■ Exercise ■
Look for "part" in the listing below. Gather each line that contains it.

■ Given information ■
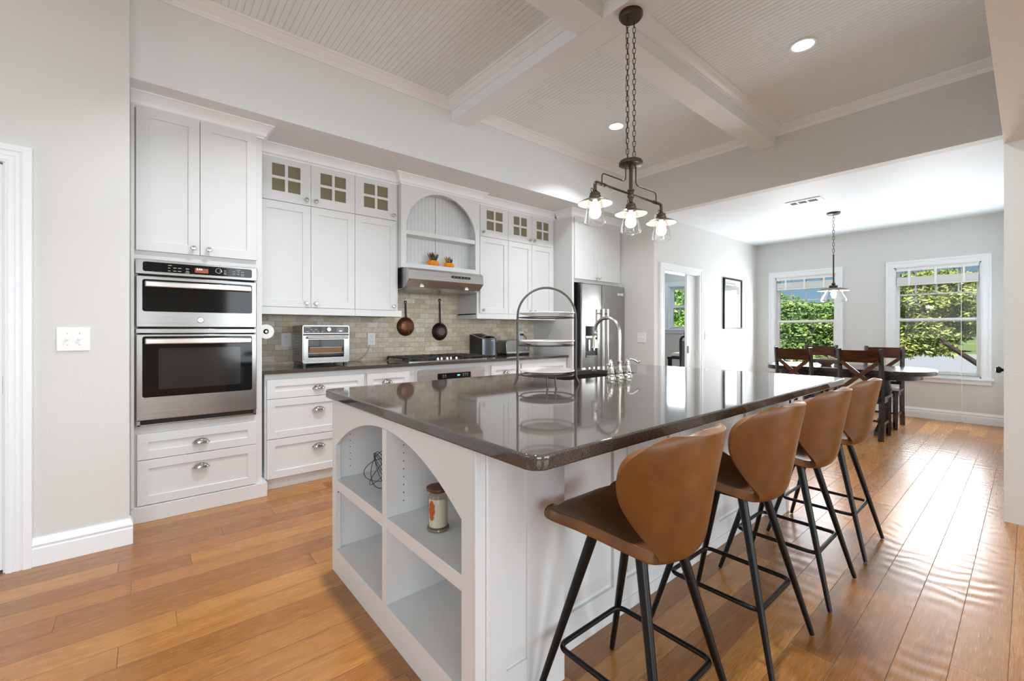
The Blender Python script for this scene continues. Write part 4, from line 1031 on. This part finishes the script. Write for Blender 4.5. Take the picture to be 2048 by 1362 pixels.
#            y      z     half-w  edge lift(z)  edge forward(y)
SHELL = [(.205, .622, .165, .022, -.03), (.185, .626, .205, .022, -.012), (.14, .618, .212, .028, 0), (.07, .602, .180, .030, 0), (.0, .588, .150, .026, 0), (-.07, .577, .124, .020, 0), (-.125, .574, .108, .014, .006),
         (-.166, .588, .106, .008, .022), (-.190, .622, .122, .0, .050), (-.204, .682, .158, .0, .095), (-.216, .757, .194, .0, .132), (-.229, .832, .206, -.004, .138), (-.239, .885, .198, -.012, .122), (-.245, .922, .168, -.018, .088), (-.248, .938, .105, -.010, .04)]
def shell(P, nv_=44, nu=18):
    rows = []
    for i in range(nv_+1):
        y, z, w, lz, fy_ = spline(P, i/nv_)
        rows.append([(w*u, y+fy_*abs(u)**2.2, z+lz*abs(u)**2.2) for u in [math.sin(PI/2*(2*k/nu-1)) for k in range(nu+1)]])
    return MB().grid(rows)
def make_stool(loc, rz, label):
    t = thing('bar_stool', label, 'bar stool', loc, rz, 'tan leather bar stools at the island', world=False)
    m = shell(SHELL); bmesh.ops.recalc_face_normals(m.bm, faces=m.bm.faces)
    o = part('seat_shell', m, M_LEATHER, t, ang=180)
    md_ = o.modifiers.new('thickness', 'SOLIDIFY'); md_.thickness = .032; md_.offset = 0
    sb = o.modifiers.new('round', 'SUBSURF'); sb.levels = 1; sb.render_levels = 2
    part('under_seat_plate', MB().box(-.07, .07, -.09, .10, .556, .572, .004), M_BLACK, t)
    for sx in (-1, 1):
        for sy in (-1, 1):
            top = Vector((sx*.095, sy*.085-.005, .572)); foot = Vector((sx*.202, sy*.232, .004))
            part('leg', MB().tube([foot, foot.lerp(top, .03), top], [.0085, .0095, .0165], 16), M_BLACK, t)
    def at(sx, sy, z):
        a = Vector((sx*.202, sy*.232, 0)); b = Vector((sx*.095, sy*.085-.005, .572)); k = z/.572; p = a.lerp(b, k); return Vector((p.x*.95, p.y*.955, z))
    zr = .212
    ring = []
    C4 = [at(-1, -1, zr), at(1, -1, zr), at(1, 1, zr), at(-1, 1, zr)]
    for i in range(4):
        a, b, c = C4[i-1], C4[i], C4[(i+1) % 4]
        s0 = b+(a-b).normalized()*.035; s1 = b+(c-b).normalized()*.035
        for k in range(7):
            q = k/6; ring.append(s0*(1-q)**2+b*2*q*(1-q)+s1*q*q)
    part('footrest_ring', MB().tube(ring, .0085, 10, closed=True), M_BLACK, t)
    return t
s1 = make_stool((1.15, .785, 0), .0, 'tan leather bar stool nearest the camera, at the near corner of the island')
copy_tree(s1, (1.812, .785, 0), .0, 'tan leather bar stool, second from the near corner of the island')
copy_tree(s1, (2.435, .78, 0), .0, 'tan leather bar stool, third from the near corner of the island')
copy_tree(s1, (3.06, .78, 0), .0, 'tan leather bar stool farthest along the island, nearest the dining table')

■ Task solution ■
The Blender Python script for this scene continues. Write part 4, from line 1031 on. This part finishes the script. Write for Blender 4.5. Take the picture to be 2048 by 1362 pixels.
    o = part('seat_shell', m, M_LEATHER, t, ang=180)
    part('under_seat_plate', MB().box(-.07, .07, -.09, .10, .556, .572, .004), M_BLACK, t)
            part('leg', MB().tube([foot, foot.lerp(top, .03), top], [.0085, .0095, .0165], 16), M_BLACK, t)
    part('footrest_ring', MB().tube(ring, .0085, 10, closed=True), M_BLACK, t)